Di lagu penutup album berjudul “The Queen is Dead”, kami diingatkan dengan judul album ke-3 The Smiths yang juga berjudul “The Queen is Dead”. Secara lagu, justru lagu ini tidak terdengar sama sekali seperti The Smiths. Justru bagian pembuka lagu yang dimulai dari chord G lebih dekat dengan “Creep”-nya Radiohead. “The Queen Is Dead” mencoba terdengar progresif dengan memasukkan tempo cepat di bagian reff setelah verse yang lambat, kemudian kembali pelan lagi dan kembali rancak dengan outro drum yang ramai.

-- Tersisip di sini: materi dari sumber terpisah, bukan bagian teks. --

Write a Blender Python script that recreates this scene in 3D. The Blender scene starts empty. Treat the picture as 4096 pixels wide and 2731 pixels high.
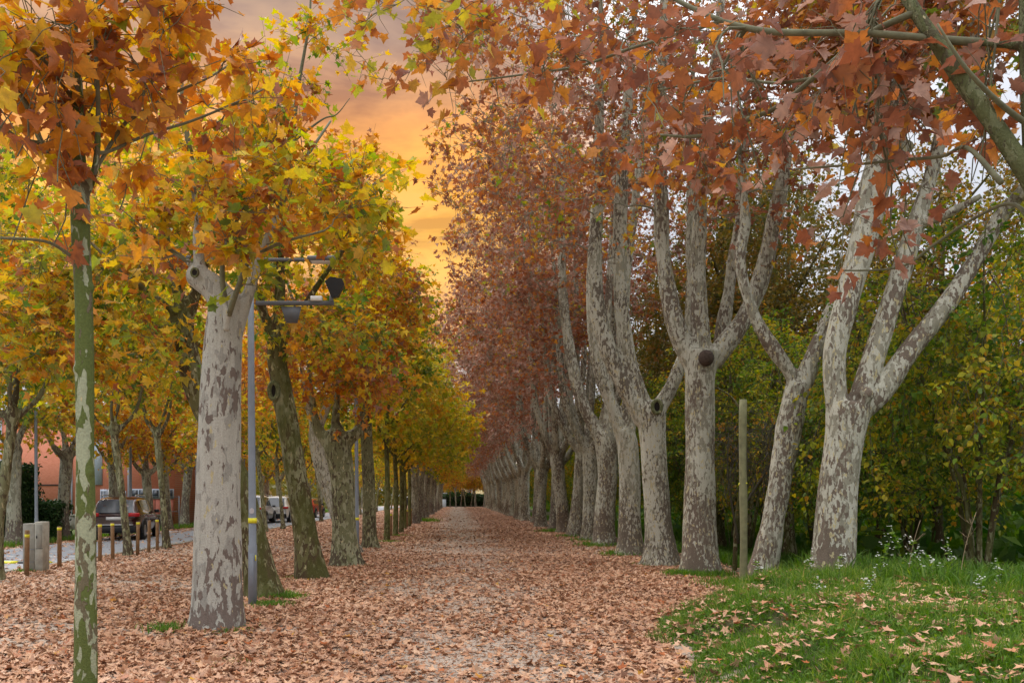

Overall kami masih belum bisa menentukan bagaimana perasaan kami sepenuhnya saat mendengarkan 9 lagu ini. Terkadang influence yang terlalu kentara di beberapa intro lagu membuat kami terpental dari ruang dengar, tapi di sisi lain ada part-part lagu yang tidak bisa kami lupakan dari telinga dan kepala kami. Kami iuga tidak bisa langsung serta merta menghujani band yang baru 3 tahun berjalan dan merilis debut albumnya di tahun ke-3 dengan berbagai tuntutan untuk menjadi sempurna, sama seperti menyuruh anak untuk naik sepeda sebelum pandai berlari. Walaupun begitu, pilihan Cim, Dimas dan Hasr untuk mengambil unsur merseyside ala Beatles dan British rock ala Queen merupakan keputusan yang tepat, mengingat beberapa lagu dibangun atas pondasi tersebut.

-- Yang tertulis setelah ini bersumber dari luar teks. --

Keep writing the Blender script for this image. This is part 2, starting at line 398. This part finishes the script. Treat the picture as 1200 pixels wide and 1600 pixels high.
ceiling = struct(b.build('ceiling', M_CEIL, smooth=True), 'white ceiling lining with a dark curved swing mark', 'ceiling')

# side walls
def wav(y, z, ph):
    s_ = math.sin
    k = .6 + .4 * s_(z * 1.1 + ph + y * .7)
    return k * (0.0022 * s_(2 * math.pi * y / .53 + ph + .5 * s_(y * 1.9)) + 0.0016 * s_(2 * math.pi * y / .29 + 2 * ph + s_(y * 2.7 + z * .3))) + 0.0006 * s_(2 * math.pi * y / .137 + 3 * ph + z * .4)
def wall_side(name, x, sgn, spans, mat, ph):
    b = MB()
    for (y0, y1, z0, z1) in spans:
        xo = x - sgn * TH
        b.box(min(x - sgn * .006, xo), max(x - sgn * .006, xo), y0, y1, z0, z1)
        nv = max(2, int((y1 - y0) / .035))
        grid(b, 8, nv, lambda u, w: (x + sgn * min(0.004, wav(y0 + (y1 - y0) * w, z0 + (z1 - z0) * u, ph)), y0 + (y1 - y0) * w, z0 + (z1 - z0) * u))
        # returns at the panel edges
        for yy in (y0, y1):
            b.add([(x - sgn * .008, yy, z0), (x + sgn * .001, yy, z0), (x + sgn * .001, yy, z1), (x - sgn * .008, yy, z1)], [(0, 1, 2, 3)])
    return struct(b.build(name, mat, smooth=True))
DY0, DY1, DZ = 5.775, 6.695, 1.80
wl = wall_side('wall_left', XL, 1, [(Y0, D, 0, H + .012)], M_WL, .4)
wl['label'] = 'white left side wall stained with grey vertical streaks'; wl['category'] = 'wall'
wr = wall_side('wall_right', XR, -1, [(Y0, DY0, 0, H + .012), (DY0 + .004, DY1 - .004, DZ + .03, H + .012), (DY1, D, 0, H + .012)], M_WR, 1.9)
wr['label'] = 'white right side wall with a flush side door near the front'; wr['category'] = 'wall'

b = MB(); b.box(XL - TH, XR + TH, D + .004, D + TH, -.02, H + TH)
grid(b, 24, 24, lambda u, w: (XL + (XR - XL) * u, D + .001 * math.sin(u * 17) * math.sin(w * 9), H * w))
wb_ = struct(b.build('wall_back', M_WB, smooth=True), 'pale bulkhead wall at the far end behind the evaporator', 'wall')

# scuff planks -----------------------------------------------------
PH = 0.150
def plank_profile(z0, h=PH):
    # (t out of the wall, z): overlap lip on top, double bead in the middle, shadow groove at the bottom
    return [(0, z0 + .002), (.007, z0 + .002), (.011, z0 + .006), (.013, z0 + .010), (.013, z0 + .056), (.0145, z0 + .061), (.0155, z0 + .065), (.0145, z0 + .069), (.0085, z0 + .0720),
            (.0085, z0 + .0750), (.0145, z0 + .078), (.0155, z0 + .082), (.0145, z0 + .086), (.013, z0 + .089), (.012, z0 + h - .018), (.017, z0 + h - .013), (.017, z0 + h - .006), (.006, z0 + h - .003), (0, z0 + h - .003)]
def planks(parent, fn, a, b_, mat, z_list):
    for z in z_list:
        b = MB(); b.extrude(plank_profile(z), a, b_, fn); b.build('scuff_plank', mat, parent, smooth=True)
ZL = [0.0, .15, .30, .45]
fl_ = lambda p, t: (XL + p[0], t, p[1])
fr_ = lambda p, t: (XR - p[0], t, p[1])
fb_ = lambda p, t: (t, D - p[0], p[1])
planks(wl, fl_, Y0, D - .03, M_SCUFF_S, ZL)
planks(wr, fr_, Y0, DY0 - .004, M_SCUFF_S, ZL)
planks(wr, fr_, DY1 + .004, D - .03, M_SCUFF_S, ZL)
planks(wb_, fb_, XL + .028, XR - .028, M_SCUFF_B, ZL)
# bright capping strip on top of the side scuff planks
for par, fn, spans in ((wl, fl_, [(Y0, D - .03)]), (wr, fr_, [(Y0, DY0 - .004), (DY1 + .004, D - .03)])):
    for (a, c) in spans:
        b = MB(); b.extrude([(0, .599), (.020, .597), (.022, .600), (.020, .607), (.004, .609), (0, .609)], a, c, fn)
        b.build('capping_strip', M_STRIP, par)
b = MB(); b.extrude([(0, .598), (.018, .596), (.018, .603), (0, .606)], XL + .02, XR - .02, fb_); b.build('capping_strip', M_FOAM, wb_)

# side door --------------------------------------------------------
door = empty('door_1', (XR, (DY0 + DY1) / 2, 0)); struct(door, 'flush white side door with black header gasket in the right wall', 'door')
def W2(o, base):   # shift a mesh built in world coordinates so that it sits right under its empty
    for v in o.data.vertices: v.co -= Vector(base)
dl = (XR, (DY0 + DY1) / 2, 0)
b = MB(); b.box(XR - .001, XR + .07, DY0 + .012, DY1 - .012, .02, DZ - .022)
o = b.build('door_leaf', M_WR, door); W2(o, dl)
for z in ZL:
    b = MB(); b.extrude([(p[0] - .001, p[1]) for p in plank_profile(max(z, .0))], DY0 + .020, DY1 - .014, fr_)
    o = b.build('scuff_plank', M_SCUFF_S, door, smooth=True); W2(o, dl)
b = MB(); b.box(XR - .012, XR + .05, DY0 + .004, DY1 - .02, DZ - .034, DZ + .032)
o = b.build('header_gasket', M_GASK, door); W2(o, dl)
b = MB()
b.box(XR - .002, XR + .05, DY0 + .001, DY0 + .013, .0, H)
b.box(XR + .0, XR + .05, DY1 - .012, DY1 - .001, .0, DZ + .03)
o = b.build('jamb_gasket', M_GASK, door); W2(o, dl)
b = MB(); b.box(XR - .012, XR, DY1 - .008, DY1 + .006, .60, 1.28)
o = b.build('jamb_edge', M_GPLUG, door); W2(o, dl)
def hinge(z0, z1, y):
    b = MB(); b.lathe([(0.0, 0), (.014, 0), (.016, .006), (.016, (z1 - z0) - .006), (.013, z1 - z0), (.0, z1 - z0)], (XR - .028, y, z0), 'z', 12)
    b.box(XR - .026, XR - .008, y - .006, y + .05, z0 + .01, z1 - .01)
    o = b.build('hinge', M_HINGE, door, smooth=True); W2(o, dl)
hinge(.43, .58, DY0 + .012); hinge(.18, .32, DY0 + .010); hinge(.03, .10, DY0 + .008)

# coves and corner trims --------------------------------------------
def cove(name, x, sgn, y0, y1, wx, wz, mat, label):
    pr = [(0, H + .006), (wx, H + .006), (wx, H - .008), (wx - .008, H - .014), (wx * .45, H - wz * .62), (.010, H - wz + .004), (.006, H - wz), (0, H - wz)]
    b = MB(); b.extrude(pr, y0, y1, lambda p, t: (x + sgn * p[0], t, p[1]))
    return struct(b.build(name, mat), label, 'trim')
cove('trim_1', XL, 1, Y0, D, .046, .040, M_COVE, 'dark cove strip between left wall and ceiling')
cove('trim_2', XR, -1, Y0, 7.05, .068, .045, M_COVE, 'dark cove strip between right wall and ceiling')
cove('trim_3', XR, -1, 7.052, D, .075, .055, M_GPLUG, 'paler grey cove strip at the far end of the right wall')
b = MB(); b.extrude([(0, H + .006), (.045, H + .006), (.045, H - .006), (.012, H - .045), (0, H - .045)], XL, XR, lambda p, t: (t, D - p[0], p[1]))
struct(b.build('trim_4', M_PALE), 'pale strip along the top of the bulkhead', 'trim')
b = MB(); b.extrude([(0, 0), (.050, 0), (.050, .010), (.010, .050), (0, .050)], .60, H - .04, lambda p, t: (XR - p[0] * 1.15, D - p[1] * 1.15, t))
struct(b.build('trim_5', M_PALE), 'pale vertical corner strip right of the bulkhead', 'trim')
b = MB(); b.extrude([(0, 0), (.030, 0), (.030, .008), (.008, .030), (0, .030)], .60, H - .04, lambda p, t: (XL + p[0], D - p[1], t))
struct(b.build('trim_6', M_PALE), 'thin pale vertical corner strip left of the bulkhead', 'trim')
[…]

The Beatles dan Queen adalah pondasi utama musik pop dan rock di abad 20 dan abad 21. Walaupun begitu, album perdana ini patut diapresiasi dan mencerminkan judulnya yaitu “Eternal Journey To The Greatest Self Exploration”, yang berupa eksplorasi musikal mereka yang terdengar di tiap lagu. The Rentenir punya banyak potensial, dengan jam dengar yang lebih banyak dan jam terbang lebih banyak, band ini tidak akan hanya menjadi unit power pop (atau bahkan summertime pop) yang mumpuni. Sepertinya eksplorasi sound dari The Rentenir masih akan terus berjalan dan album debut ini hanyalah pintu gerbang dari berbagai musik yang akan disajikan oleh band tersebut. Ladies and Gentlemen, this is The Rentenir with “Eternal Journey To The Greatest Self Exploration” on various digital streaming services!